Sarmiento’s counsels from the Public Interest Law Center and the National Union of Peoples’ Lawyers moved to inhibit Bayot-Quiambao. According to the Motion,  "the presiding judge made such ruling despite the fact that no evidence was presented that could establish the gravity of the offense… The prosecution miserably failed to establish the identity of the corpus delicti, i.e. fragmentation grenade."

The counsels raised serious questions regarding the presiding judge’s  objectivity and impartiality to the case.  Bayot-Quiambao served as Senior State Prosecutor from 2002 to 2009, and was included in the GPH team created by then Justice secretary Agnes Devanadera to look into the cases of the consultants to the peace process and work for their release.

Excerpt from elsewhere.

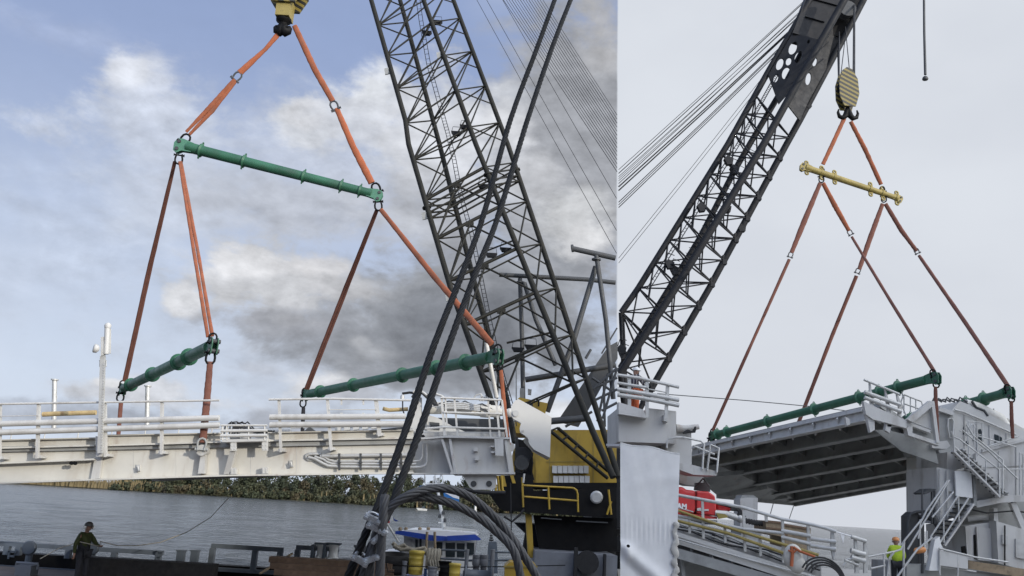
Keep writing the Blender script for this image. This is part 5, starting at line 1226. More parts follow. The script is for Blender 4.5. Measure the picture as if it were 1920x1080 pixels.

Thus, "having participated in some discussions on the consultants’ cases in the peace process and having taken the position of the government, the presiding judge should have inhibited herself when she was asked for the first time to recuse herself in hearing the case," the counsels argued. 

The motion further stated, "The manifest bias of the presiding judge in favor of the prosecution during hearing for the case left the accused in serious doubt as to her impartiality on rendering a just ruling," the motion stated. 

Sarmiento’s Motion for Reconsideration, on the other hand, stated that "the honorable court committed serious errors of facts and law in finding the accused (Sarmiento) guilty of violating PD 1866, as amended by RA 9516 despite the (1.) failure of the prosecution to prove the offense charged beyond reasonable doubt, (2.) failure of the prosecution to establish the chain of custody of the fragmented grenade, and (3.) blindly relying on the presumption of regularity in the performance of official duties over the constitutional right of the accused to be presumed innocent."
Two other criminal charges — for the use of fictitious name and arson — that were filed against Sarmiento are already dismissed. 

Karapatan, Samahan ng mga Ex-Detainees Laban sa Detensyon at Aresto (SELDA) and other human rights and peace advocates  gathered in front of the RTC during the hearing to call for the release of Sarmiento and the other 12 detained NDFP peace consultants.